When I moved to town, it was 2002, 2003, and honestly I’d never really seen anything like it. It was a whole lot of music concentrated in one very small area. I wasn’t old enough to get in half the places at the time but it didn’t matter as much back then. I found it was a very accessible scene for an eighteen, nineteen, year old guy to come in and check out different kinds of music. You could go hear Jazz guys at Snug Harbor and hear the funk guys at the Blue Nile, shoot over to Café Brasil and catch the Latin bands. You could shoot down to the Apple Barrel and hear the blues guys and hear the Trad guys at the Spotted Cat. You could do it all in one night so it was cool and was just a lot of fun for me.

You didn’t get intimidated as a new guy out there?

I didn’t. I thought the scene was very accessible actually. What’s the worst that could happen? You could go in or go sit in somewhere and it didn’t sound good? But you shouldn’t get discouraged from people being vibey or people critiquing you, you know what I mean. You get back up, take a few more swings and you learn.

What was your first big I can’t believe I’m here moment?

Wow, I remember I was not playing on this particular night. It must have been the fall of 2005. Katrina had just hit and I was not in New Orleans. I was in Chicago and Troy at that time was playing in Lenny Kravitz’s band and they were on the road. Lenny was playing before Aerosmith. So Troy called me up and said, “Hey, the tour’s coming through Chicago, you want to come out?” I went and met him and that was actually my first time. I had been to festivals, I’d been to clubs, I’d been to amphitheaters but that was my first time going to an actual arena rock concert on that level. That was my first experience with any of the stuff you see out here – all the trucks, the buses, the whole mechanism, all the moving parts, the whole machine there. That was my first experience. It was also my first time seeing Lenny play and my first time seeing Aerosmith play and I was kind of like, wow, this does exist (laughs).

What’s it like in the studio when you guys go to create music? Does Troy come in with music or send everyone files beforehand?

We have done it every which way over the past few records. There have been times where there’s been some songs we play on the road and we go in and record those. There’ve been other times where we’re actually writing something together in the studio. There’s been other times where Troy just comes in with a song and is like, “Hey, check this out.” Recently he brought in some stuff that he had been working on and it was kind of cool to be hearing that for the first time and then the red light goes on and that was it. But I liked that kind of sink or swim vibe to it, cause it kept things fresh, I feel like.

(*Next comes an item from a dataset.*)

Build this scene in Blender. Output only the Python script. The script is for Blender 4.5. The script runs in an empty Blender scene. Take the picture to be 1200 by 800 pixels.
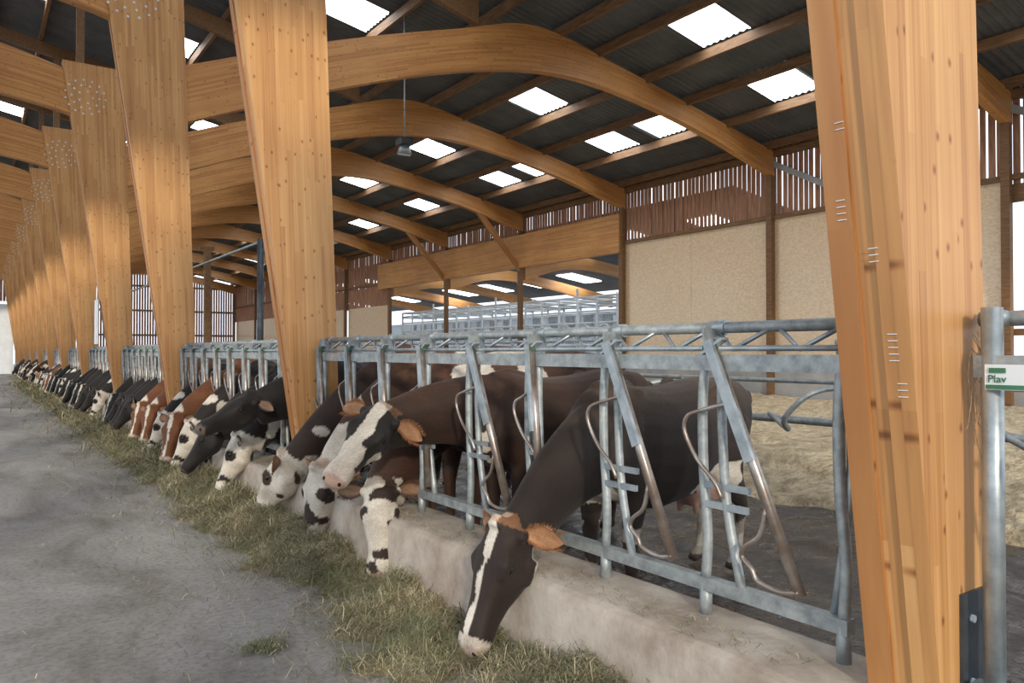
import bpy, bmesh, math, random
import numpy as np
from mathutils import Vector, Matrix, noise
random.seed(7); np.random.seed(7)
S=bpy.context.scene
S.view_settings.view_transform='Standard'
COL=S.collection

# ------------------------------------------------------------------ materials
def newmat(n):
    m=bpy.data.materials.new(n); m.use_nodes=True
    nt=m.node_tree; b=nt.nodes['Principled BSDF']
    return m,nt,b
def N(nt,t,**k):
    n=nt.nodes.new(t)
    for a,v in k.items(): setattr(n,a,v)
    return n
def ramp(nt,stops,interp='LINEAR'):
    r=N(nt,'ShaderNodeValToRGB'); r.color_ramp.interpolation=interp
    e=r.color_ramp.elements
    while len(e)>1: e.remove(e[-1])
    e[0].position=stops[0][0]; e[0].color=(*stops[0][1],1)
    for p,c in stops[1:]:
        x=e.new(p); x.color=(*c,1)
    return r
def mapping(nt,src,scale,coord='Object'):
    tc=N(nt,'ShaderNodeTexCoord'); mp=N(nt,'ShaderNodeMapping')
    mp.inputs['Scale'].default_value=scale
    nt.links.new(tc.outputs[coord],mp.inputs['Vector'])
    return mp.outputs['Vector']
def noisemat(name,stops,scale=4,rough=.8,bump=.0,bscale=None,stretch=(1,1,1),detail=8,metal=0,bdist=.02,coord='Object',rstops=None):
    m,nt,b=newmat(name); L=nt.links
    v=mapping(nt,None,stretch,coord)
    n=N(nt,'ShaderNodeTexNoise'); n.inputs['Scale'].default_value=scale; n.inputs['Detail'].default_value=detail; n.inputs['Roughness'].default_value=.65
    L.new(v,n.inputs['Vector'])
    r=ramp(nt,stops); L.new(n.outputs['Fac'],r.inputs['Fac']); L.new(r.outputs['Color'],b.inputs['Base Color'])
    b.inputs['Roughness'].default_value=rough; b.inputs['Metallic'].default_value=metal
    if rstops:
        rr=ramp(nt,rstops); L.new(n.outputs['Fac'],rr.inputs['Fac']); L.new(rr.outputs['Color'],b.inputs['Roughness'])
    if bump:
        n2=N(nt,'ShaderNodeTexNoise'); n2.inputs['Scale'].default_value=bscale or scale*4; n2.inputs['Detail'].default_value=6
        L.new(v,n2.inputs['Vector'])
        bp=N(nt,'ShaderNodeBump'); bp.inputs['Strength'].default_value=bump; bp.inputs['Distance'].default_value=bdist
        L.new(n2.outputs['Fac'],bp.inputs['Height']); L.new(bp.outputs['Normal'],b.inputs['Normal'])
    return m

def glulam_mat(name,c1,c2,c3,lam=.042):
    m,nt,b=newmat(name); L=nt.links
    uv=N(nt,'ShaderNodeTexCoord').outputs['UV']
    sep=N(nt,'ShaderNodeSeparateXYZ'); L.new(uv,sep.inputs[0])
    dv=N(nt,'ShaderNodeMath',operation='DIVIDE'); L.new(sep.outputs[1],dv.inputs[0]); dv.inputs[1].default_value=lam
    fl=N(nt,'ShaderNodeMath',operation='FLOOR'); L.new(dv.outputs[0],fl.inputs[0])
    wn=N(nt,'ShaderNodeTexWhiteNoise',noise_dimensions='1D'); L.new(fl.outputs[0],wn.inputs['W'])
    ms=N(nt,'ShaderNodeMath',operation='MULTIPLY_ADD'); L.new(wn.outputs['Value'],ms.inputs[0]); ms.inputs[1].default_value=7.0; L.new(sep.outputs[0],ms.inputs[2])
    d2=N(nt,'ShaderNodeMath',operation='DIVIDE'); L.new(ms.outputs[0],d2.inputs[0]); d2.inputs[1].default_value=1.7
    f2=N(nt,'ShaderNodeMath',operation='FLOOR'); L.new(d2.outputs[0],f2.inputs[0])
    cb=N(nt,'ShaderNodeCombineXYZ'); L.new(fl.outputs[0],cb.inputs[0]); L.new(f2.outputs[0],cb.inputs[1])
    w2=N(nt,'ShaderNodeTexWhiteNoise',noise_dimensions='2D'); L.new(cb.outputs[0],w2.inputs['Vector'])
    cg=N(nt,'ShaderNodeCombineXYZ'); 
    a=N(nt,'ShaderNodeMath',operation='MULTIPLY'); L.new(sep.outputs[0],a.inputs[0]); a.inputs[1].default_value=.8
    c=N(nt,'ShaderNodeMath',operation='MULTIPLY'); L.new(sep.outputs[1],c.inputs[0]); c.inputs[1].default_value=55
    L.new(a.outputs[0],cg.inputs[0]); L.new(c.outputs[0],cg.inputs[1]); L.new(w2.outputs['Value'],cg.inputs[2])
    g=N(nt,'ShaderNodeTexNoise'); g.inputs['Scale'].default_value=1.0; g.inputs['Detail'].default_value=6; g.inputs['Distortion'].default_value=.8
    L.new(cg.outputs[0],g.inputs['Vector'])
    mx=N(nt,'ShaderNodeMath',operation='MULTIPLY_ADD'); L.new(w2.outputs['Value'],mx.inputs[0]); mx.inputs[1].default_value=.30
    g2=N(nt,'ShaderNodeMath',operation='MULTIPLY'); L.new(g.outputs['Fac'],g2.inputs[0]); g2.inputs[1].default_value=.75
    L.new(g2.outputs[0],mx.inputs[2])
    r=ramp(nt,[(.2,c1),(.5,c2),(.85,c3)]); L.new(mx.outputs[0],r.inputs['Fac'])
    ck=N(nt,'ShaderNodeCombineXYZ')
    k1=N(nt,'ShaderNodeMath',operation='MULTIPLY'); L.new(ms.outputs[0],k1.inputs[0]); k1.inputs[1].default_value=3.6
    k2=N(nt,'ShaderNodeMath',operation='MULTIPLY'); L.new(sep.outputs[1],k2.inputs[0]); k2.inputs[1].default_value=5
    L.new(k1.outputs[0],ck.inputs[0]); L.new(k2.outputs[0],ck.inputs[1])
    vo=N(nt,'ShaderNodeTexVoronoi',voronoi_dimensions='2D'); vo.inputs['Scale'].default_value=1; L.new(ck.outputs[0],vo.inputs['Vector'])
    kr=ramp(nt,[(.02,(.30,.2,.14)),(.05,(.72,.58,.48)),(.085,(1,1,1))]); L.new(vo.outputs['Distance'],kr.inputs['Fac'])
    wb=N(nt,'ShaderNodeTexNoise'); wb.inputs['Scale'].default_value=.9; wb.inputs['Detail'].default_value=4
    L.new(mapping(nt,None,(1,1,1)),wb.inputs['Vector'])
    wr=ramp(nt,[(.3,(.80,.74,.70)),(.65,(1,1,1))]); L.new(wb.outputs['Fac'],wr.inputs['Fac'])
    fr=N(nt,'ShaderNodeMath',operation='FRACT'); L.new(dv.outputs[0],fr.inputs[0])
    sr=ramp(nt,[(.0,(.65,.62,.6)),(.04,(1,1,1)),(.96,(1,1,1)),(1,(.65,.62,.6))]); L.new(fr.outputs[0],sr.inputs['Fac'])
    def mul(A,Bb,f):
        m1=N(nt,'ShaderNodeMix',data_type='RGBA',blend_type='MULTIPLY'); m1.inputs['Factor'].default_value=f
        L.new(A,m1.inputs['A']); L.new(Bb,m1.inputs['B']); return m1.outputs['Result']
    x=mul(r.outputs['Color'],kr.outputs['Color'],.8); x=mul(x,sr.outputs['Color'],.45); x=mul(x,wr.outputs['Color'],.8)
    L.new(x,b.inputs['Base Color'])
    b.inputs['Roughness'].default_value=.5
    return m

M={}
M['glulam']=glulam_mat('glulam',(.34,.135,.038),(.55,.26,.080),(.68,.36,.13))
M['glulam_post']=glulam_mat('glulam_post',(.37,.16,.055),(.57,.295,.108),(.70,.41,.175),lam=.045)
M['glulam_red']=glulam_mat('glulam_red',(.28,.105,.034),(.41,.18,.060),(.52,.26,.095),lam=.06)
M['timber']=noisemat('timber',[(.3,(.10,.05,.022)),(.6,(.23,.12,.052)),(.8,(.38,.22,.11))],scale=5,stretch=(6,.6,6),rough=.7)
M['boards']=noisemat('red_boards',[(.3,(.20,.085,.045)),(.55,(.38,.19,.11)),(.8,(.55,.34,.21))],scale=3,stretch=(3,5,.5),rough=.8)
M['roof']=noisemat('fibre_cement',[(.3,(.06,.068,.08)),(.7,(.12,.13,.145))],scale=1.2,rough=.6)
M['galv']=noisemat('galvanised_steel',[(.3,(.24,.28,.31)),(.5,(.38,.43,.46)),(.75,(.55,.60,.63))],scale=9,rough=.42,metal=.7)
M['galv_dirty']=noisemat('galvanised_dirty',[(.3,(.20,.22,.23)),(.5,(.33,.36,.37)),(.7,(.47,.50,.50))],scale=14,rough=.5,metal=.5)
M['worn']=noisemat('worn_steel',[(.3,(.20,.14,.11)),(.5,(.30,.25,.22)),(.7,(.46,.46,.46))],scale=7,rough=.35,metal=.7)
M['bolt']=noisemat('zinc_bolts',[(.3,(.55,.6,.66)),(.7,(.75,.8,.85))],scale=9,rough=.5,metal=.2)
M['steel_plate']=noisemat('steel_plate',[(.3,(.04,.05,.065)),(.7,(.10,.115,.13))],scale=6,rough=.45,metal=.6)
M['green']=noisemat('green_plastic',[(.3,(.02,.12,.06)),(.7,(.05,.2,.1))],scale=6,rough=.4)
M['white_paint']=noisemat('white_paint',[(.3,(.62,.67,.72)),(.7,(.76,.81,.85))],scale=2,rough=.5)
M['bluewhite']=noisemat('parlour_wall',[(.3,(.50,.60,.72)),(.7,(.66,.75,.85))],scale=.5,rough=.6)
M['curb']=noisemat('concrete_curb',[(.25,(.15,.11,.08)),(.42,(.30,.245,.20)),(.58,(.43,.375,.32)),(.8,(.56,.51,.45))],scale=2.2,rough=.9,bump=.7,bscale=30,detail=14,bdist=.008)
M['slurry']=noisemat('slurry_floor',[(.3,(.012,.010,.010)),(.6,(.035,.028,.026)),(.8,(.09,.078,.07))],scale=3,rough=.3,bump=.9,bscale=7,bdist=.05,rstops=[(.35,(.1,)*3),(.65,(.6,)*3)])
M['straw']=noisemat('straw_bed',[(.25,(.20,.15,.09)),(.5,(.48,.39,.26)),(.75,(.72,.62,.45))],scale=6,rough=.9,bump=1,bscale=16,bdist=.08)
M['earth']=noisemat('yard_ground',[(.3,(.2,.19,.17)),(.7,(.34,.33,.3))],scale=.4,rough=.9)
M['conc_wall']=noisemat('concrete_wall',[(.3,(.26,.26,.26)),(.7,(.42,.41,.40))],scale=1,rough=.8)
m,nt,b=newmat('concrete_floor'); L=nt.links
v=mapping(nt,None,(1,.45,1))
n1=N(nt,'ShaderNodeTexNoise'); n1.inputs['Scale'].default_value=1.0; n1.inputs['Detail'].default_value=10; n1.inputs['Roughness'].default_value=.7; n1.inputs['Distortion'].default_value=.6; L.new(v,n1.inputs['Vector'])
r1=ramp(nt,[(.30,(.11,.098,.086)),(.43,(.20,.188,.178)),(.56,(.285,.275,.27)),(.75,(.40,.385,.365))]); L.new(n1.outputs['Fac'],r1.inputs['Fac'])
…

Are you working on new music?

Yeah, this fall we spent a good amount of time in the studio.

And when are we going to hear that?

That is a good question (laughs)

In the catalog that you’ve done with Troy, has there been a song that was difficult to transfer to the live stage, especially in terms of your guitar parts?

For us, putting our live spin on things has always kind of come naturally. If anything, I think the quest has been, how do we capture what is going on live, in the studio. I think it’s harder for me to go that way. It’s just different cause I think things that work live in the moment aren’t necessarily the best for when it’s part of an album as a whole and you’re making it like that and the live thing is much more about the crowd and the interaction there, whereas in the studio, it’s just you telling the story.

When you’re playing live, do you guys have much interaction onstage?

We look at each other pretty often. Sometimes it’s to cue something musically or do something technical. Other times it’s just pumping each other up and having fun with it.

What is your #1 guitar?

Number one right now is a Gibson Les Paul Classic. It is a 2001 and I just dropped some Seymour Duncan pickups in there, which I feel like it really opened the tone up a little bit more. I feel like there’s more bite, a little more clarity. I’ve been digging that lately.

Are you a gadget guy?

I am not a huge gadget guy. My setup is pretty basic. The guitar goes into a tube screamer, which I actually use as more of a boost than actually bringing up the sound and the gain is usually pretty low on there.

So what is this year looking like for you?

We’re going to continue to enjoy this tour for the next few months. We’re going to Australia after that and play the Byron Bay Festival. But until then, Chili Peppers all the way! (laughs) You’ve got to give it up to the Chilis for this one.

Do you think you’ll get a chance to go out there and play with them?

Who knows. I’m not expecting it but anything could happen. You never know.